Blogger Guildofcannonballs said...
"NotquiteunBuckley said...
"When I was in Pueblo and headed North, a junkie transient was singing "Highway to Hell" by ACDC.

Just the chorus.

I don't know if that all he knew, or all he wanted to share.

I don't done guess I ever will."


OMG!

Pynchon coulda wrote that.

damikesc said...

You know the NYT is trying to rehab itself now that they've hired Glenn Thrush to cover the Trump WH. LuLz

With that move, if I were Trump, I'd remove the NYT as a WH press corps member and force them to apply for daily passes to the briefings. Hiring a hack to run the WH reporters for the papers is a clear indication that they are not a media company.

Yeah, giving the American people true information about Hillary would sure be a heinous tactic, if it's true!

That's the whole thing. The MEDIA is upset that the people were INFORMED of stuff. The MEDIA is mad about that.

MacMacConnell said...

If Hillary's and her campaign's actions in trying to delegitimize Trump's election now negates her concession speech, does Trump have any reason to not to reverse his "I will not prosecute Hillary" statements?

Kyzer SoSay said...

Brando: I like your thinking. My wife would also refuse, but it would be a nice relief.

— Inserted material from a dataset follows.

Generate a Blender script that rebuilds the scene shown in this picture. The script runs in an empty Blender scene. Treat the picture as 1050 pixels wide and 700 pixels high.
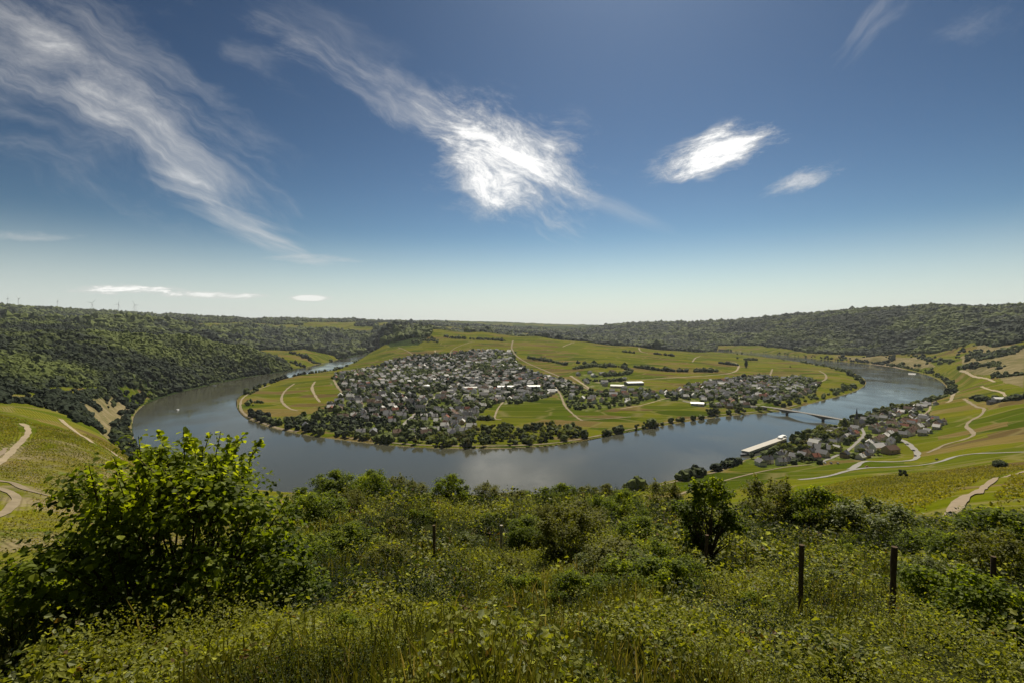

For my part, I think Hillary is just incompetent enough to blunder us into a war with Russia, so if they felt the same in Moscow and released hacked emails to either undermine her presidency and the DNC or get Trump elected (in the longest of long fucking shots), I can't say I blame them. Honestly, I'm not happy that anyone (I'm not convinced it was Russia, at least not both hacks) was able to hack our politicians and political parties (and the fucking White House itself, as cannot be mentioned enough), which is more an indictment of those who were hacked in the first place for not having competent security. However as a conservative who has serous doubts about both major parties and sides Republican because there's no realistic alternative right now, I hope if Russia has emails that detail similar RNC corruption that they be released sooner rather than later. Might be a fast-track to skimming, if not outright draining, the swamp. But I'm also betting "they" don't.

Michael K said...

Swung by to see if the loonies were still upset.

If Putin wanted to influence US politics, he'd just donate more to the Clinton Foundation.

Good to see Progressives argue that providing information to voters is a bad thing.

You don't KNOW that is is no evidence Mac

We don't know if there is no evidence that high-ranking Democrats are running a pedophile ring out of a pizza joint.


We don't know that there is no evidence that Hillary eats babies.

Well, Huma does not count as a baby.

gnome said...

This time the Russians got it right, not like when they tried to back John McCain against Obama back in 2008. McCain knows what he's talking about- just ask him.

Impressive too, how the Russians managed to score Trump the Republican nomination. No fingerprints there either, but how else can you explain Trump winning? Jeb Bush must be fuming?

Voters' preferences couldn't have anything to do with any of it, could they?